Me gusta mirar a la chica desde mi terraza y ver a la misma señora a la misma hora comprar la barra de pan en la misma tienda. Tomar la calle ancha y torcida para ir al trabajo, beber el café con leche y azúcar moreno a igual horario en igual bar. Llevar siempre las uñas cortas.

Por la tarde, poco antes de las cinco, el sol lo inunda todo y recorro rápido esa ruta que tomo cuatro veces, la comida centrifugando en el cuerpo. Entonces la piedra está bonita, casi reluce a pesar de tener un andamio encaramado al costado.
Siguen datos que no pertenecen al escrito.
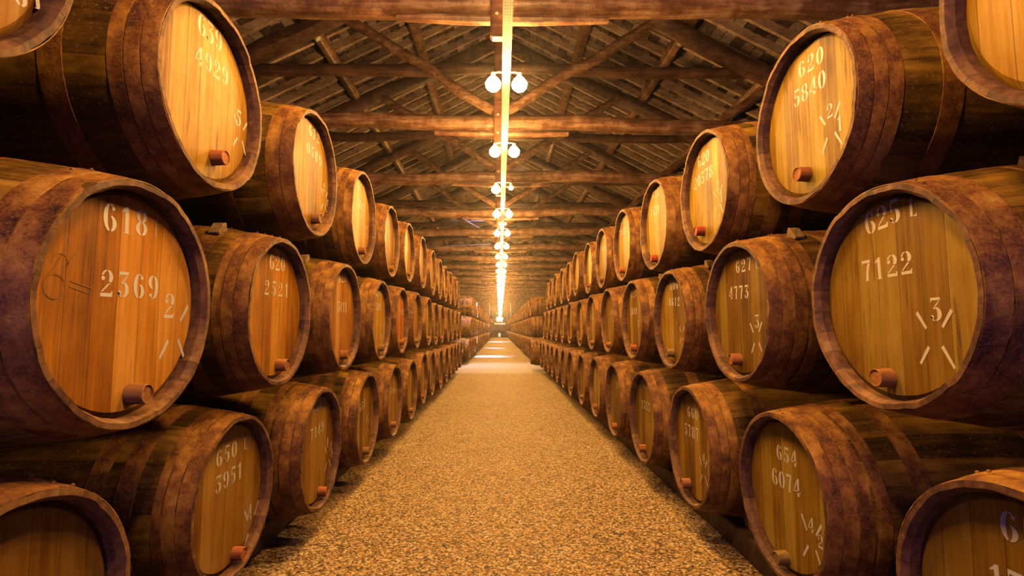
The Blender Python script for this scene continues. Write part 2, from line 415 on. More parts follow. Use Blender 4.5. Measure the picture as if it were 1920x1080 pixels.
protos = [make_truss(s) for s in (1, 2, 3, 4)]
def copy_tree(o):
    c = o.copy(); C.objects.link(c)
    for ch in [q for q in bpy.data.objects if q.parent == o]:
        d = ch.copy(); C.objects.link(d); d.parent = c
    return c
TR = [1.70, 4.52, 7.28, 9.93, 13.0, 15.6, 18.6, 21.6]
while TR[-1]+2.8 < Y1-.5: TR.append(TR[-1]+2.8)
ordn = ['nearest', 'second', 'third', 'fourth', 'fifth', 'sixth', 'seventh', 'eighth', 'ninth', 'tenth', 'eleventh', 'twelfth', 'thirteenth', 'fourteenth']
kids = {p: [q for q in bpy.data.objects if q.parent == p] for p in protos}
for i, y in enumerate(TR):
    p = protos[(i*3+1) % 4]
    if i < 4: p = protos[i]; t = p
    else:
        t = p.copy(); C.objects.link(t)
        for q in kids[p]:
            d = q.copy(); C.objects.link(d); d.parent = t
    t.location = (0, y, HC)
    if i == 0: prop(t, 'rough log roof truss overhead, nearest to the front barrels', 'truss')
    elif i < 8: prop(t, 'rough log roof truss, %s from the front across the hall' % ordn[i], 'truss')
    else: prop(t, 'distant log roof truss beyond the cross aisle', 'truss', 'far roof trusses')
# smoke detectors under the middle purlins
for sx in (-1, 1):
    x = sx*(.95*H-.02); z = purlin_z(.95*H)-.10
    o = empty('smoke_detector', (x, 7.62, z))
    bm = bmesh.new(); bmesh.ops.create_cone(bm, cap_ends=True, segments=24, radius1=.05, radius2=.055, depth=.03, matrix=Matrix.Translation((0, 0, -.015))); obj('base', bm, M_WHITE, o)
    bm = bmesh.new(); bmesh.ops.create_cone(bm, cap_ends=True, segments=24, radius1=.022, radius2=.04, depth=.035, matrix=Matrix.Translation((0, 0, -.047))); obj('sensor_cap', bm, M_WHITE, o)
    prop(o, 'small round white smoke detector on the middle purlin of the %s roof slope' % side[sx], 'smoke detector')

# ------------------------------------------------------------------ cable tray and bulbs
TX, TZ = .06, HC+2.46
o = empty('cable_tray', (TX, 0, TZ))
bm = bmesh.new(); w = .078
box(bm, (0, (1+Y1-.2)/2, 0), (w, Y1-1.2, .003)); obj('tray', bm, M_TRAY, o, smooth=False)
bm = bmesh.new()
for s in (-1, 1): box(bm, (s*w/2, (1+Y1-.2)/2, .012), (.002, Y1-1.2, .026))
obj('flange', bm, M_SOCK, o, smooth=False)
bm = bmesh.new()
for s, r_ in ((-.02, .009), (.005, .007), (.022, .008)): ringtube(bm, [(s, 1+q*1.5, .014+.004*math.sin(q*2+s*90)) for q in range(60)], [r_]*60, 6)
obj('cable', bm, M_BACK, o)
prop(o, 'long perforated steel cable tray carrying the bulbs along the aisle', 'cable tray')
bm = bmesh.new()
bmesh.ops.create_icosphere(bm, subdivisions=2, radius=.078)
for v in bm.verts:
    if v.co.z > .02: v.co.x *= 1-.5*min(1, (v.co.z-.02)/.045); v.co.y *= 1-.5*min(1, (v.co.z-.02)/.045); v.co.z *= 1.15
bulb_me = finish(bm, 'bulb', M_BULB)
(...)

Es el momento que más le favorece, aunque yo la contemplo a todas horas, porque sus torres desiguales despuntan por encima de los tejados y se asoman a la ventana y te guiñan el ojo, aunque no tenga ojos, ni nariz, ni boca y sea sólo un edificio.

La imagino como una gran cotilla. Observando al simio pelado que la toca, la trepa y la rodea desde hace siglos: los que aún la llenan solemnes en la misa de doce, quienes la sobrepasan, veloces, sobre un patinete eléctrico. O aquellos que, de anochecido, alguna vez se besaron contra sus muros, ahora al recaudo de una verja.

Paso a su lado y pienso en aquel párrafo que escribía Thomas Bernhard en ‘Extinción’ sobre la garra afilada de la Iglesia católica cernida al cuello de los otros. La asfixia y el miedo hoy opacados, olvidados, porque el animal ha sido domesticado y casi no recordamos que ella sólo tolera al hombre católico y a nadie más.
Todo eso es verdad, pero en cada ciudad a la que he sido trasplantada mi desarraigo se ha enamorado de sus templos. Algún día también serán nuestros. Puro patrimonio. Un montón de roca tallada y hermosa que no busque, ya no, la rodilla en tierra.